Authors:

  • Nicholas McCown
  • Byron Dunlap
  • Sean Smith

 

How Many Roads Must a Man Walk Down, Before You Can Call Him a Nobel Laureate?

How Many Roads Must a Man Walk Down, Before You Can Call Him a Nobel Laureate?

Well, it's official - Bob Dylan is the most recent recipient of the Nobel Prize for Literature. And it didn't take long for people to start the debate over whether or not he deserved it. For my part, I'm happy that he's getting some kind of recognition...because, lest we forget, we're living in a world where Kanye West has more Grammy Awards than Bob Dylan.

I first heard Dylan when I was around 13 or 14 years old, and it was the first time I can remember hearing lyrics and thinking that they were on a different level than most songwriting. And I'm hardly the only person to have felt that way - just about everybody that has picked up a musical instrument or put a pen to paper has been influenced by him to a lesser or greater degree. He has an irrefutable and lasting impact on American culture and the written word. But the real problem with this particular honor is one of definitions - does songwriting count as literature? 

I guess that kind of depends on what we as a society agree we mean by the word "literature." The most generally understood definition includes books, novels, or possibly poetry, and lyrics could fall under the latter category. There's been a considerable amount of people that don't quite accept this, however. Others have pointed out that Dylan has written a couple of books - a slim volume of poetry titled "Tarantula," a memoir titled "Chronicles Vol. 1" (published over ten years ago and with no second volume in sight), and some people have actually sited "The Bob Dylan Songbook," which, while technically a book, I'm going to say doesn't really count. 

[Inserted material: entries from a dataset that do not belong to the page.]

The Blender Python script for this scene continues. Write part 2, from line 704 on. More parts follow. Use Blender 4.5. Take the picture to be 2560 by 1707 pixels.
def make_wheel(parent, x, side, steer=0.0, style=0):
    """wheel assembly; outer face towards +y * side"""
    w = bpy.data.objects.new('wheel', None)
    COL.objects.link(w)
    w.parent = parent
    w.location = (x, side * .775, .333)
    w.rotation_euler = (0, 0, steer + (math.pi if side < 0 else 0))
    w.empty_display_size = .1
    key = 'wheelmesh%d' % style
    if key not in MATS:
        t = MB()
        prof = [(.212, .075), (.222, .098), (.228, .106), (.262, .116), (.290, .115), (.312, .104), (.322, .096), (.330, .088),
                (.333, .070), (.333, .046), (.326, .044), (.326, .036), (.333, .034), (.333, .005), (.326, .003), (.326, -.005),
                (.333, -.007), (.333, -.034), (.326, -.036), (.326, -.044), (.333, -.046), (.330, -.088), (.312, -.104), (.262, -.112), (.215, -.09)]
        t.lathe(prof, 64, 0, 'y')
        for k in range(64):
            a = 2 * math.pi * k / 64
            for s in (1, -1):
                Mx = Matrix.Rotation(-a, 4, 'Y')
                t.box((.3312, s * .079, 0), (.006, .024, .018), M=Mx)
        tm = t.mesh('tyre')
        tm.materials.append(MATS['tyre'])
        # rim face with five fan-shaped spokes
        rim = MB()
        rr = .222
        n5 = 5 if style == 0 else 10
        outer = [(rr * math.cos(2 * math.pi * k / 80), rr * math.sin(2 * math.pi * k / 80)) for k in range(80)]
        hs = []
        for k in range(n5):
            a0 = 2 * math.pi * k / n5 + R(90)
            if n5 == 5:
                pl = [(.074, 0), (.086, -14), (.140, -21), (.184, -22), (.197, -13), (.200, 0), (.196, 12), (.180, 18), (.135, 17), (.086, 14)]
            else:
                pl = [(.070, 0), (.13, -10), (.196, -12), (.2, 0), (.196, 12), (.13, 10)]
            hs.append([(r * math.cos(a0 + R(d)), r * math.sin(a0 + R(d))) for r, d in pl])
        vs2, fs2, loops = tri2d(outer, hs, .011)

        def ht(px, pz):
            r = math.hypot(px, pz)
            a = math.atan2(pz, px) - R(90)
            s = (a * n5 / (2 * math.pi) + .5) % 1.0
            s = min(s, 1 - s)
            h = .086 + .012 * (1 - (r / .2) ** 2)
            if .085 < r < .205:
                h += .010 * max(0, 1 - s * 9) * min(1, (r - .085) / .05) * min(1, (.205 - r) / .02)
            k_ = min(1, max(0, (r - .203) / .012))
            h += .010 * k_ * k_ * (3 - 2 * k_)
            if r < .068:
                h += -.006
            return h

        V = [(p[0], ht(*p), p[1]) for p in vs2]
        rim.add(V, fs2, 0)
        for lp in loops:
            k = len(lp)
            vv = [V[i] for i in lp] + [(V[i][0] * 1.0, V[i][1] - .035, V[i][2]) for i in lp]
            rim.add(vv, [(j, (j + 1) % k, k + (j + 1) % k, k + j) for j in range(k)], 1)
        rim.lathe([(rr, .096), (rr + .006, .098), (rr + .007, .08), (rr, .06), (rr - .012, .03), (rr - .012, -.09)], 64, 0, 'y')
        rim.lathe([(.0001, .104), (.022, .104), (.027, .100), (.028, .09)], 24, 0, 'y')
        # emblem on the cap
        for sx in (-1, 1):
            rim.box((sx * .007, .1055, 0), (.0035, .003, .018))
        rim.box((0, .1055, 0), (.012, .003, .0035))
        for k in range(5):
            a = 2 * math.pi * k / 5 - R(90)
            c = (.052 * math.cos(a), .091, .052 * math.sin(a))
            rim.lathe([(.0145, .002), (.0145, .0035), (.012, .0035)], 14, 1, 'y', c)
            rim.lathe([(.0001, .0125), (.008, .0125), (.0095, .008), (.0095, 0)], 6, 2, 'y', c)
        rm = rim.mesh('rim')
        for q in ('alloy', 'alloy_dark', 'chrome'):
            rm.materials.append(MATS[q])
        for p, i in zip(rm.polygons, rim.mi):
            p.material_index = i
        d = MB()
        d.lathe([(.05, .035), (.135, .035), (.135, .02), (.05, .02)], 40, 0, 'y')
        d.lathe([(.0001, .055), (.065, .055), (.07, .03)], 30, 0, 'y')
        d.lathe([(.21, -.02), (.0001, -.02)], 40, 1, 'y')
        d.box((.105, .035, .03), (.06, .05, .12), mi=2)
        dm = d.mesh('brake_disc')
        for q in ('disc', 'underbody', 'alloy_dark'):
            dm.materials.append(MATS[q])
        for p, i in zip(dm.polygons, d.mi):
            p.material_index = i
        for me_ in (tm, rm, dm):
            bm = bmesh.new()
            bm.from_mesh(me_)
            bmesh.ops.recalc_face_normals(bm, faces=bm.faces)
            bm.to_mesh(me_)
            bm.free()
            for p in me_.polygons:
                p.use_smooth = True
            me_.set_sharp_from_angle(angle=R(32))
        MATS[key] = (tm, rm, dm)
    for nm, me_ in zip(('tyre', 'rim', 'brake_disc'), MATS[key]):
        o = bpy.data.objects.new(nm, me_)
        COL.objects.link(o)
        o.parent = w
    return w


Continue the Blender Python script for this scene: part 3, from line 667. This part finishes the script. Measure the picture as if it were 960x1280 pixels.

There's a fair amount of intellectual snobbery when it comes to things like the Nobel Prize. Bob Dylan, while enjoying a fairly universal degree of admiration, is seen by some as not being deserving of such a prestigious award. If you look back at a list of previous recipients of the award, you have to go back to 1993 to find a winner that the common man might be expected to recognize - the poet, Toni Morrison. For the most part, Literature Laureates are composed of European writers with unpronounceable and unrecognizable names. Having not heard of most of them, let alone read their work, I'm not going to say that none of them were deserving of the honor, but I will venture to say that Bob Dylan has brought more joy to the world than Svetlana Alexievich (2015 winner) and that the writings of Bob Dylan have been more celebrated by the general population than have the writings of Tomas Transtromer (2011 winner). 

The problem with the art community's compulsion to hand out awards to artists is that art, in any form and over any medium, is a highly subjective thing. The art that I appreciate does not always sync up with the art that you might appreciate. Whether it's a Nobel Prize, and Academy Award, or a Golden Raspberry Award, there are going to be people who disagree as to whether the winner was deserving. The Nobel Prize for Literature doesn't have an excellent track record when it comes to recognizing writers, having snubbed Mark Twain, James Joyce, and Leo Tolstoy. And, at the end of the day, Bob Dylan may have written some of the most cherished songs of the twentieth century, but he also went through a regrettable country phase, a baffling Christian rock phase, and a sickening run of overproduced pseudo-disco material in the 1980's. So let's not take the Nobel Prize OR Dylan too seriously, because neither of them are infallible, and it's a fairly fitting honor to bestow upon the man. And if you think about it, the Nobel Prize doesn't seem so unreasonable when you consider the fact that over in the UK they honor their beloved musicians with KNIGHTHOOD, the same honor that was given to the companions of King Arthur, so let's keep this whole thing in perspective.